• **The request**:
Transcribe the listing that follows in full, omitting pictures.
— Begin Source data —
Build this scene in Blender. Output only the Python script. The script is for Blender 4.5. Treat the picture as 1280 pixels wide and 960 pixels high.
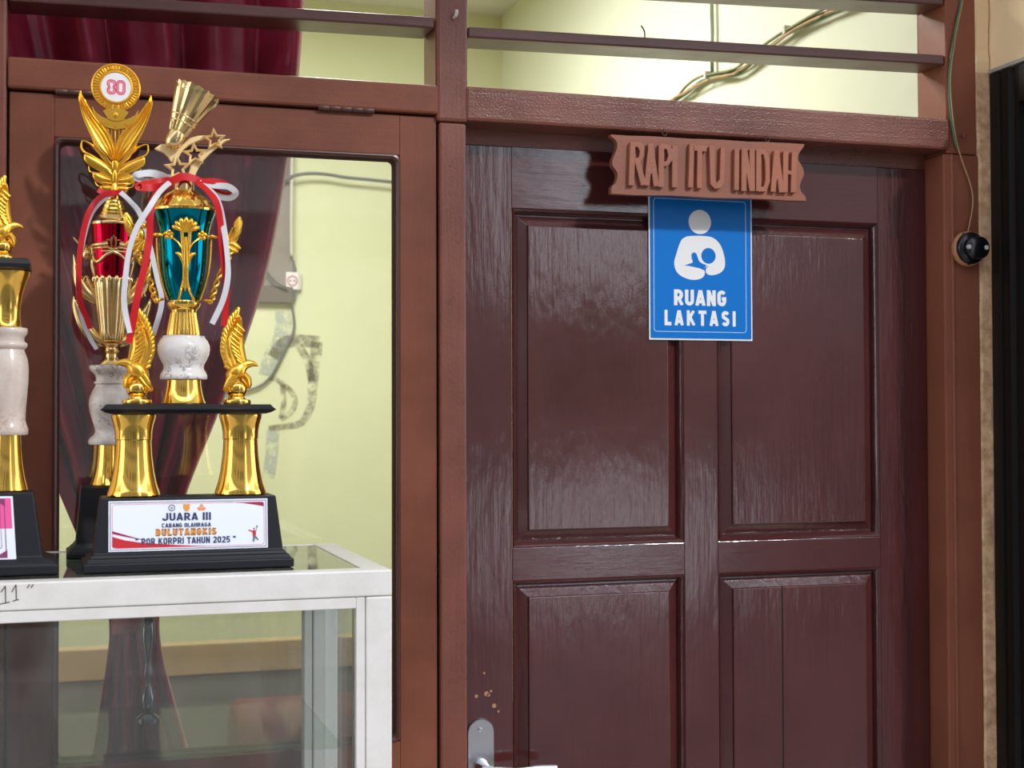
import bpy, bmesh, math, random
from mathutils import Vector, Matrix, noise
random.seed(7)
for o in list(bpy.data.objects): bpy.data.objects.remove(o)
SC = bpy.context.scene
COL = SC.collection
PI = math.pi

# ------------------------------------------------------------------ camera
def make_camera():
    yaw, pitch, roll = math.radians(17.3694), math.radians(1.3198), math.radians(-0.164)
    cy, sy, cp, sp = math.cos(yaw), math.sin(yaw), math.cos(pitch), math.sin(pitch)
    fwd = Vector((sy*cp, cy*cp, sp)); right = Vector((cy, -sy, 0)); up = right.cross(fwd)
    r2 = right*math.cos(roll) + up*math.sin(roll); u2 = -right*math.sin(roll) + up*math.cos(roll)
    cam = bpy.data.cameras.new('camera'); o = bpy.data.objects.new('camera', cam); COL.objects.link(o)
    m = Matrix((r2, u2, -fwd)).transposed().to_4x4(); m.translation = Vector((0, -2.3, 1.6))
    o.matrix_world = m
    cam.sensor_width = 36; cam.lens = 36*1800/1280; cam.clip_start = .05
    cam.dof.use_dof = True; cam.dof.focus_distance = 2.3; cam.dof.aperture_fstop = 8
    SC.camera = o
make_camera()

# ------------------------------------------------------------------ world, sun, exposure
w = bpy.data.worlds.new('sky'); SC.world = w; w.use_nodes = True
nt = w.node_tree
bg = nt.nodes['Background']
tc = nt.nodes.new('ShaderNodeTexCoord'); sx = nt.nodes.new('ShaderNodeSeparateXYZ'); rp = nt.nodes.new('ShaderNodeValToRGB')
nt.links.new(tc.outputs['Generated'], sx.inputs[0]); nt.links.new(sx.outputs['Z'], rp.inputs[0]); nt.links.new(rp.outputs[0], bg.inputs[0])
rp.color_ramp.elements[0].position = 0.0; rp.color_ramp.elements[0].color = (.88, .93, 1.0, 1)
rp.color_ramp.elements[1].position = 0.7; rp.color_ramp.elements[1].color = (.70, .82, 1.0, 1)
bg.inputs[1].default_value = 4.6
sun = bpy.data.lights.new('sun', 'SUN'); so = bpy.data.objects.new('sun', sun); COL.objects.link(so)
sun.energy = 3.0; sun.angle = math.radians(2.5); sun.color = (1, .98, .96)
az, el = math.radians(30), math.radians(34)
so.rotation_euler = Vector((math.sin(az)*math.cos(el), -math.cos(az)*math.cos(el), math.sin(el))).to_track_quat('Z', 'Y').to_euler()
def area(name, loc, target, size, power, color):
    l = bpy.data.lights.new(name, 'AREA'); l.shape = 'RECTANGLE'; l.size, l.size_y = size; l.energy = power; l.color = color
    o = bpy.data.objects.new(name, l); COL.objects.link(o); o.location = loc
    o.rotation_euler = (Vector(loc)-Vector(target)).to_track_quat('Z', 'Y').to_euler()
area('room_fill_light', (.35, 1.3, 3.06), (.35, 1.3, 0), (.9, .9), 108, (1, .985, .94))  # added lamp that brightens the room; no fitting is seen
SC.view_settings.view_transform = 'Standard'; SC.view_settings.look = 'None'; SC.view_settings.gamma = 1
SC.view_settings.use_curve_mapping = False
SC.view_settings.exposure = -0.68

# ------------------------------------------------------------------ materials
def mat_base(name):
    m = bpy.data.materials.new(name); m.use_nodes = True
    return m, m.node_tree, m.node_tree.nodes['Principled BSDF']
def N(nt, t, **k):
    n = nt.nodes.new(t)
    for a, v in k.items():
        if a.startswith('i_'): n.inputs[int(a[2:])].default_value = v
        else: setattr(n, a, v)
    return n
def mapped(nt, scale):
    t = N(nt, 'ShaderNodeTexCoord'); mp = N(nt, 'ShaderNodeMapping'); mp.inputs['Scale'].default_value = scale
    nt.links.new(t.outputs['Object'], mp.inputs['Vector']); return mp.outputs[0]
def noise_tex(nt, vec, scale, detail=4, rough=.6):
    n = N(nt, 'ShaderNodeTexNoise'); n.inputs['Scale'].default_value = scale; n.inputs['Detail'].default_value = detail
    n.inputs['Roughness'].default_value = rough
    nt.links.new(vec, n.inputs['Vector']); return n.outputs['Fac']
def ramp(nt, fac, stops):
    r = N(nt, 'ShaderNodeValToRGB'); e = r.color_ramp.elements
    while len(e) < len(stops): e.new(.5)
    for i, (p, c) in enumerate(stops):
        e[i].position = p; e[i].color = (c[0], c[1], c[2], 1) if hasattr(c, '__len__') else (c, c, c, 1)
    nt.links.new(fac, r.inputs[0]); return r.outputs[0]
def plain(name, col, rough=.5, metal=0., **k):
    m, nt, b = mat_base(name)
    b.inputs['Base Color'].default_value = (*col, 1); b.inputs['Roughness'].default_value = rough; b.inputs['Metallic'].default_value = metal
    for a, v in k.items(): b.inputs[a.replace('_', ' ')].default_value = v
    return m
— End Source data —
• **Response below**:
Build this scene in Blender. Output only the Python script. The script is for Blender 4.5. Treat the picture as 1280 pixels wide and 960 pixels high.
import bpy, bmesh, math, random
from mathutils import Vector, Matrix, noise
random.seed(7)
for o in list(bpy.data.objects): bpy.data.objects.remove(o)
SC = bpy.context.scene
COL = SC.collection
PI = math.pi

# ------------------------------------------------------------------ camera
def make_camera():
    yaw, pitch, roll = math.radians(17.3694), math.radians(1.3198), math.radians(-0.164)
    cy, sy, cp, sp = math.cos(yaw), math.sin(yaw), math.cos(pitch), math.sin(pitch)
    fwd = Vector((sy*cp, cy*cp, sp)); right = Vector((cy, -sy, 0)); up = right.cross(fwd)
    r2 = right*math.cos(roll) + up*math.sin(roll); u2 = -right*math.sin(roll) + up*math.cos(roll)
    cam = bpy.data.cameras.new('camera'); o = bpy.data.objects.new('camera', cam); COL.objects.link(o)
    m = Matrix((r2, u2, -fwd)).transposed().to_4x4(); m.translation = Vector((0, -2.3, 1.6))
    o.matrix_world = m
    cam.sensor_width = 36; cam.lens = 36*1800/1280; cam.clip_start = .05
    cam.dof.use_dof = True; cam.dof.focus_distance = 2.3; cam.dof.aperture_fstop = 8
    SC.camera = o
make_camera()

# ------------------------------------------------------------------ world, sun, exposure
w = bpy.data.worlds.new('sky'); SC.world = w; w.use_nodes = True
nt = w.node_tree
bg = nt.nodes['Background']
tc = nt.nodes.new('ShaderNodeTexCoord'); sx = nt.nodes.new('ShaderNodeSeparateXYZ'); rp = nt.nodes.new('ShaderNodeValToRGB')
nt.links.new(tc.outputs['Generated'], sx.inputs[0]); nt.links.new(sx.outputs['Z'], rp.inputs[0]); nt.links.new(rp.outputs[0], bg.inputs[0])
rp.color_ramp.elements[0].position = 0.0; rp.color_ramp.elements[0].color = (.88, .93, 1.0, 1)
rp.color_ramp.elements[1].position = 0.7; rp.color_ramp.elements[1].color = (.70, .82, 1.0, 1)
bg.inputs[1].default_value = 4.6
sun = bpy.data.lights.new('sun', 'SUN'); so = bpy.data.objects.new('sun', sun); COL.objects.link(so)
sun.energy = 3.0; sun.angle = math.radians(2.5); sun.color = (1, .98, .96)
az, el = math.radians(30), math.radians(34)
so.rotation_euler = Vector((math.sin(az)*math.cos(el), -math.cos(az)*math.cos(el), math.sin(el))).to_track_quat('Z', 'Y').to_euler()
def area(name, loc, target, size, power, color):
    l = bpy.data.lights.new(name, 'AREA'); l.shape = 'RECTANGLE'; l.size, l.size_y = size; l.energy = power; l.color = color
    o = bpy.data.objects.new(name, l); COL.objects.link(o); o.location = loc
    o.rotation_euler = (Vector(loc)-Vector(target)).to_track_quat('Z', 'Y').to_euler()
area('room_fill_light', (.35, 1.3, 3.06), (.35, 1.3, 0), (.9, .9), 108, (1, .985, .94))  # added lamp that brightens the room; no fitting is seen
SC.view_settings.view_transform = 'Standard'; SC.view_settings.look = 'None'; SC.view_settings.gamma = 1
SC.view_settings.use_curve_mapping = False
SC.view_settings.exposure = -0.68

# ------------------------------------------------------------------ materials
def mat_base(name):
    m = bpy.data.materials.new(name); m.use_nodes = True
    return m, m.node_tree, m.node_tree.nodes['Principled BSDF']
def N(nt, t, **k):
    n = nt.nodes.new(t)
    for a, v in k.items():
        if a.startswith('i_'): n.inputs[int(a[2:])].default_value = v
        else: setattr(n, a, v)
    return n
def mapped(nt, scale):
    t = N(nt, 'ShaderNodeTexCoord'); mp = N(nt, 'ShaderNodeMapping'); mp.inputs['Scale'].default_value = scale
    nt.links.new(t.outputs['Object'], mp.inputs['Vector']); return mp.outputs[0]
def noise_tex(nt, vec, scale, detail=4, rough=.6):
    n = N(nt, 'ShaderNodeTexNoise'); n.inputs['Scale'].default_value = scale; n.inputs['Detail'].default_value = detail
    n.inputs['Roughness'].default_value = rough
    nt.links.new(vec, n.inputs['Vector']); return n.outputs['Fac']
def ramp(nt, fac, stops):
    r = N(nt, 'ShaderNodeValToRGB'); e = r.color_ramp.elements
    while len(e) < len(stops): e.new(.5)
    for i, (p, c) in enumerate(stops):
        e[i].position = p; e[i].color = (c[0], c[1], c[2], 1) if hasattr(c, '__len__') else (c, c, c, 1)
    nt.links.new(fac, r.inputs[0]); return r.outputs[0]
def plain(name, col, rough=.5, metal=0., **k):
    m, nt, b = mat_base(name)
    b.inputs['Base Color'].default_value = (*col, 1); b.inputs['Roughness'].default_value = rough; b.inputs['Metallic'].default_value = metal
    for a, v in k.items(): b.inputs[a.replace('_', ' ')].default_value = v
    return m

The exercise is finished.